You brought up an interesting issue of citizenship distribution. There is no doubt that Nepal now has the most liberal citizenship policy perhaps in the entire world. Anybody residing in Nepal in 1990 or before can get Nepali citizenship. No kidding.

 

It’s true that this rather extremely liberal policy was brought by SPA leaders in a hurry or rather in panic due to Madhesi agitation in Terai. But I am proud rather than scared of it.

 

And if anybody is in impression that only the people living in Terai (very recent migrants from India included) benefited from this policy, here is the data to show it otherwise. Out of two lakhs citizenship distributed since the policy came out, only 46% were distributed in Terai and the rest were distributed in Pahad.

 

Total citizenship distributed:        2,250,869

Citizenship distributed in Terai:   1,055,869 (46%)

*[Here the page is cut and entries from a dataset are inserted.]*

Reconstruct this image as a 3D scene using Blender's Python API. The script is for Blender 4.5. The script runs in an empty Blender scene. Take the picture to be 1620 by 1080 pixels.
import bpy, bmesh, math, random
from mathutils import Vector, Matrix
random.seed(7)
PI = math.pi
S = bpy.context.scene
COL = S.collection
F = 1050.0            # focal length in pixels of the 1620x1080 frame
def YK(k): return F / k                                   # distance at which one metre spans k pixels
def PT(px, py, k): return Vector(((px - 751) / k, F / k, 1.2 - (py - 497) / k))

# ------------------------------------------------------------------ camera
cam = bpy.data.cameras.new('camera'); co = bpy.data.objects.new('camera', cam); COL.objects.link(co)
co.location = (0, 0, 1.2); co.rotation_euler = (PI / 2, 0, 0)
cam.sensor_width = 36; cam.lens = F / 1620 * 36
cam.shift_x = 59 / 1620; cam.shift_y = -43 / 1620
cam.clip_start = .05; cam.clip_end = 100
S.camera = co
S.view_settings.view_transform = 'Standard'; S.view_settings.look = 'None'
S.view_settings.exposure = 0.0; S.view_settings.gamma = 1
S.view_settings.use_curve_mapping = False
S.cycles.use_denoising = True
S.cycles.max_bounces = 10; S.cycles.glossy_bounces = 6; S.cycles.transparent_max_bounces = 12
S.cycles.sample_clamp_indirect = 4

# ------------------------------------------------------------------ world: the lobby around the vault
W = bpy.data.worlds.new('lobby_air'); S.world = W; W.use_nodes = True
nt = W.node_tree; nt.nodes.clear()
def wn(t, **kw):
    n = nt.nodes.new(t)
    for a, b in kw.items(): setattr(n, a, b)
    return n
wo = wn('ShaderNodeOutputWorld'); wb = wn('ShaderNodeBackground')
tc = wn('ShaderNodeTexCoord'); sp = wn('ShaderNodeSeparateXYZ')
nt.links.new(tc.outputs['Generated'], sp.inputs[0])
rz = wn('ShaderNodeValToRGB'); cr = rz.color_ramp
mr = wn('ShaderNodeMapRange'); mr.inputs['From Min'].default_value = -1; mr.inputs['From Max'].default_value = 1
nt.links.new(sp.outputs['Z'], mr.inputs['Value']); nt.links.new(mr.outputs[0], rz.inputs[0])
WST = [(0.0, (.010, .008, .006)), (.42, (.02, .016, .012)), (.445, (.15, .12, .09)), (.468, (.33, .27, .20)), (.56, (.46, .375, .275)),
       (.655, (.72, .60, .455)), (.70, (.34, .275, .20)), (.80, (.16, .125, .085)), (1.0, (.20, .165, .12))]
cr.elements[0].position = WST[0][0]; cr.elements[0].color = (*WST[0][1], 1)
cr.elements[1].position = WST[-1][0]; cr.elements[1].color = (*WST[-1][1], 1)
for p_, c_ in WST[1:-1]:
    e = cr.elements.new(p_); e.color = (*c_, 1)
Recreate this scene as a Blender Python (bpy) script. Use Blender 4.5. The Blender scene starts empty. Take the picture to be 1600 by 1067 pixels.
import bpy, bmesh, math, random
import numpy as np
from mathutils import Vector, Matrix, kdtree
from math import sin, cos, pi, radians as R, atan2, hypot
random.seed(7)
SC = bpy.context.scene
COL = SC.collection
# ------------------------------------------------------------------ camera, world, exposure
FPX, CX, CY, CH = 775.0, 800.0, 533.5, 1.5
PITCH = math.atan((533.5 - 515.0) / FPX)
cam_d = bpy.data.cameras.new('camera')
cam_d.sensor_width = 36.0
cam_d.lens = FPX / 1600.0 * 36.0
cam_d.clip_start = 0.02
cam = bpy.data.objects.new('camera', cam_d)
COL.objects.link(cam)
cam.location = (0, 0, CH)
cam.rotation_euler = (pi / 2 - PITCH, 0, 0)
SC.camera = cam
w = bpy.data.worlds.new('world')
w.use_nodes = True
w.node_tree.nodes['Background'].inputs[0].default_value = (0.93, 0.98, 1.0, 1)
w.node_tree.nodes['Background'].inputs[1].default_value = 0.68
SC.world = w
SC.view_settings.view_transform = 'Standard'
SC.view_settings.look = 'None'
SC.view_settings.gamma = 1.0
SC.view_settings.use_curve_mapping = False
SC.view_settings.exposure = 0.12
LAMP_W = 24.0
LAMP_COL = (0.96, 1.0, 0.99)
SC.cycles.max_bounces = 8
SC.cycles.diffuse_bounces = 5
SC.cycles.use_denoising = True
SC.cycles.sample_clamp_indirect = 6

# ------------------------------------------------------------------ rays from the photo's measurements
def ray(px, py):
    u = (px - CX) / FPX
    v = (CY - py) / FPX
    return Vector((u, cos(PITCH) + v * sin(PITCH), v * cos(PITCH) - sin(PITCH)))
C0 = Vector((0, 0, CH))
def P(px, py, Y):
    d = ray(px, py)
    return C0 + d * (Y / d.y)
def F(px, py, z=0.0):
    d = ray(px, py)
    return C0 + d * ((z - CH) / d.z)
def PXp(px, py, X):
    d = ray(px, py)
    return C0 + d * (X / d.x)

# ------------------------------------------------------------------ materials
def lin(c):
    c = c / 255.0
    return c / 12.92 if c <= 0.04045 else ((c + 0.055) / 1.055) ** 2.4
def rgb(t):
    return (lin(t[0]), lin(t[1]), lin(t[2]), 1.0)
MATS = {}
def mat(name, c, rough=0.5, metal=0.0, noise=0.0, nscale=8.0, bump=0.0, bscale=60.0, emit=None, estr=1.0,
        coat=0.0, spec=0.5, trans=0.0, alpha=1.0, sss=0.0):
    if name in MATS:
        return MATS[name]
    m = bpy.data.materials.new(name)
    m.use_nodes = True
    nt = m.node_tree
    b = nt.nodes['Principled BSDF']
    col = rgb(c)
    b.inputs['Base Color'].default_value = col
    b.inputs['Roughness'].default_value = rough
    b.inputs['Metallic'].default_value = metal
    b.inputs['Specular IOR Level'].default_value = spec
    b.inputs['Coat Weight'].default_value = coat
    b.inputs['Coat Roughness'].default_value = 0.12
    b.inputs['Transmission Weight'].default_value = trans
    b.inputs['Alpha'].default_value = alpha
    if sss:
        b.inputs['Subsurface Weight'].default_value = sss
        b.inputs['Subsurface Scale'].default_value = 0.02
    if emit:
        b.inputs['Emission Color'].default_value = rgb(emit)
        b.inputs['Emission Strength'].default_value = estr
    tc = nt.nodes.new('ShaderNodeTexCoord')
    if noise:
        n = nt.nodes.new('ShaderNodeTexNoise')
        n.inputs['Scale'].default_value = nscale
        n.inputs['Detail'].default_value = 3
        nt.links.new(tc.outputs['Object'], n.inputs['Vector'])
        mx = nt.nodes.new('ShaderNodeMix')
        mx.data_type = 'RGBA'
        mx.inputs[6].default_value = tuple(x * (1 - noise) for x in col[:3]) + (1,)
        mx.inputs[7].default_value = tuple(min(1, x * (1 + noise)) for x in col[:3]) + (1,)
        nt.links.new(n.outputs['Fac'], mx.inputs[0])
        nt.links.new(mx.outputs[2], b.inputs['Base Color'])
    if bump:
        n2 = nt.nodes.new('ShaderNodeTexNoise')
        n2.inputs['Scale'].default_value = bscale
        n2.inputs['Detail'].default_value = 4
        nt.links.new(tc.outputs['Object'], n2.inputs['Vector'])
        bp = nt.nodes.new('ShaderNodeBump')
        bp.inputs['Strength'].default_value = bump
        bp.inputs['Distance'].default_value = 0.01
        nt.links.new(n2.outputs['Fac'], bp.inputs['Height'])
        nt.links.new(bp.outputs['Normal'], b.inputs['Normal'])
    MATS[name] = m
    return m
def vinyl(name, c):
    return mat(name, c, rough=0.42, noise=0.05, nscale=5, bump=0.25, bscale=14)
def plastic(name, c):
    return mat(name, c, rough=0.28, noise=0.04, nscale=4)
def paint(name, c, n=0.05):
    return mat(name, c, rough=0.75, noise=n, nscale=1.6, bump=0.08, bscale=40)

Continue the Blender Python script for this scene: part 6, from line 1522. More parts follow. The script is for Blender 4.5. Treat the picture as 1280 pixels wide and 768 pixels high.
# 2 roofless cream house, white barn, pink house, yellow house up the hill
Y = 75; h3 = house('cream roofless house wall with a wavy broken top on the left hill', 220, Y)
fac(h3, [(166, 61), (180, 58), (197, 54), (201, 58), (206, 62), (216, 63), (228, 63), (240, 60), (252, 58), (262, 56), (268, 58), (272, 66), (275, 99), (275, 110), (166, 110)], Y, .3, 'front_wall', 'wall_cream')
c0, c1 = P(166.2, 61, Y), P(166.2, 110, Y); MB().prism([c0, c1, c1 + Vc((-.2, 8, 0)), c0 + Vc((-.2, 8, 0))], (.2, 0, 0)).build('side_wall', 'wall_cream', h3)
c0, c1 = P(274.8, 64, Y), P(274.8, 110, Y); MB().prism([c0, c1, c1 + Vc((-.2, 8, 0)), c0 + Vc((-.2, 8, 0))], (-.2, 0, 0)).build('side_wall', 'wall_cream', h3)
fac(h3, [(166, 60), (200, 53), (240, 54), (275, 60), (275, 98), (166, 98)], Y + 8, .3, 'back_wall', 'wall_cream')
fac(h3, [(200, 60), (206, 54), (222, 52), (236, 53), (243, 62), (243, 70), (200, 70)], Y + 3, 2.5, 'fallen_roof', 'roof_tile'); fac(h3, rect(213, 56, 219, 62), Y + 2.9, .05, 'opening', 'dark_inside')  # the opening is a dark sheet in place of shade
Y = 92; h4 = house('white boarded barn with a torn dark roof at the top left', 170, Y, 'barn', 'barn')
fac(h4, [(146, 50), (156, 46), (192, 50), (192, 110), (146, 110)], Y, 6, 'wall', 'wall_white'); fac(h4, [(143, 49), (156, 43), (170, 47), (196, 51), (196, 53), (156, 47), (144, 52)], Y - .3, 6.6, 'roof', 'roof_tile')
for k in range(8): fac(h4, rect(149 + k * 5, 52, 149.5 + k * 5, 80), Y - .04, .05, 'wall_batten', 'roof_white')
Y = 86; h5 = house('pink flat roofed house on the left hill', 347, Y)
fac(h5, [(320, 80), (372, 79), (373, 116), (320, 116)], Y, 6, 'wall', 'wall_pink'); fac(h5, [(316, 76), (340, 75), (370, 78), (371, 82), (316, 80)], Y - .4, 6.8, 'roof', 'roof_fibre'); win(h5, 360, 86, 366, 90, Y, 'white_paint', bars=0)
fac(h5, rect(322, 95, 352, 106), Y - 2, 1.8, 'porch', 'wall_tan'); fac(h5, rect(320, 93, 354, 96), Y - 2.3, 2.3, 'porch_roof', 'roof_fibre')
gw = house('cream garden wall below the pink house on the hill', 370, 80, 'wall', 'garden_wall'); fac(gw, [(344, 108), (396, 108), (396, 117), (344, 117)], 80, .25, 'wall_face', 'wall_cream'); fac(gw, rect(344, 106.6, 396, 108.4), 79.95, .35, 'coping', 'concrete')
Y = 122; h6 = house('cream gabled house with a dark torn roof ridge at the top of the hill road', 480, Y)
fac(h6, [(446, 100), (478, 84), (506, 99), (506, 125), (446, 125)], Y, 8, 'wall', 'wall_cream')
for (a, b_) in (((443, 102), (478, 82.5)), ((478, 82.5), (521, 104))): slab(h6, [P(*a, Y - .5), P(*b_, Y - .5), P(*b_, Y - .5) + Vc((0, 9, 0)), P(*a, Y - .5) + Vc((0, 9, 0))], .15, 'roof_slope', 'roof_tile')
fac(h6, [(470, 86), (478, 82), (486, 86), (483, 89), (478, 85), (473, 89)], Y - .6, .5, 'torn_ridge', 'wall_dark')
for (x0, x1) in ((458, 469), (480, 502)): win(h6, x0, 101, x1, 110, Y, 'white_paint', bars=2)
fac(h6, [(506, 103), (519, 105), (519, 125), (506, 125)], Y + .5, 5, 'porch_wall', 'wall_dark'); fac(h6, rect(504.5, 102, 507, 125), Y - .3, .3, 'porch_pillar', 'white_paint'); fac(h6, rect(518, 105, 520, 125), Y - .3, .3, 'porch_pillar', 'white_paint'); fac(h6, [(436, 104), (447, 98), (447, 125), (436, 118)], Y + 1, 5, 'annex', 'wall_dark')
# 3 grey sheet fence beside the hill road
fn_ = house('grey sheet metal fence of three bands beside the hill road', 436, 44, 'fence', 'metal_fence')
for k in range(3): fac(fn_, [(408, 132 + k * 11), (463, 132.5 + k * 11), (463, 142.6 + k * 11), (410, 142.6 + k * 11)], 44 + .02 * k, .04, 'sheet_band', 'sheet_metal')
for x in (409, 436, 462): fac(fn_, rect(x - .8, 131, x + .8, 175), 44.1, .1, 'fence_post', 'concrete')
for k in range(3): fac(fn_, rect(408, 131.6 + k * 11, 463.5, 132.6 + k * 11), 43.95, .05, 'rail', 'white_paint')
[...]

Citizenship distributed in Pahad:  1,19,5000  (54%)

 

In fact some Madhesi take this as a deception to them. Here is one such theory.

 

http://www.nepalnews.com/archive/2008/others/guestcolumn/jan/guest_columns_08.php

 

To make things short, there indeed are a lot of unreasonable skepticism, cynicism and even “foreign activism” in Terai. However, we must not deny that it’s making of the continued exclusion of Madhesis in the state in the post-democracy era as unexpected.

 

Jana Andola II and the reforms thereafter including Madhesi movement and reforms quickened thereafter have changed all that. However, our leaders have not been able to present those cases as strongly as they deserve to Madhesi people. Here I blame them.